Here’s a quick anti-pattern (an anti-pattern is something you want to avoid) that I occasionally catch in our markup and CSS.

I opened some code for a new user management screen we’re working on. This excerpt of the users screen shows an avatar, the user’s name, their email address and a reset password link.

The users screen

The avatar is in a container, and the user info is in a container.

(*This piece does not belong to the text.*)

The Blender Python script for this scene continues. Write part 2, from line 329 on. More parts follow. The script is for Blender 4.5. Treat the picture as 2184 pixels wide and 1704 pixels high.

Containers in the users screen

I wasn’t familiar with the code when I opened it, so I assumed the interior white space came from padding on the container. I wanted to add an “admin” checkbox below the user info on the right, and I expected it to align flush left with the name and email. But that’s not what happened.

Added admin checkbox

The checkbox didn’t line up with the text above it. It turned out that the container didn’t have any padding. The text was in its own nested container with a left margin.

Original containers

This is one of those cases where “it worked” at the time, but as soon as the design needed to change, it broke. This kind of thing makes change painful because you can’t just pop in an element. You pop in an element, but then you have to dig around to see what the margins are supposed to be, move the margins in the right place, and shuffle styles around until the block looks how it should.

To prevent this, I advise thinking about styles as “rules” and “exceptions.” If an element inside a container has padding or margin assigned to it via a CSS selector, that implementation is telling me that the element is a special case. It’s not following the default flow. For some special reason, it needs different spacing. On the other hand, if no elements inside a container are going to look right without the spacing adjustment, that styling should be a “rule” on the container. It should be a constraint for whatever goes inside that container so the design naturally handles additions and future changes.

It also helps to think: which parts of this design are the “room” and which parts are the “furniture”? You should be able to move furniture around without worrying about the walls and volumes of the space. The CSS should be set up in such a way that your space is a constant and you can easily move elements around as you improvise and improve a design.

Back to my project, a quick refactoring moved padding to the container, and going forward this element will handle anything we put into it. Future designers won’t have to think about the containers.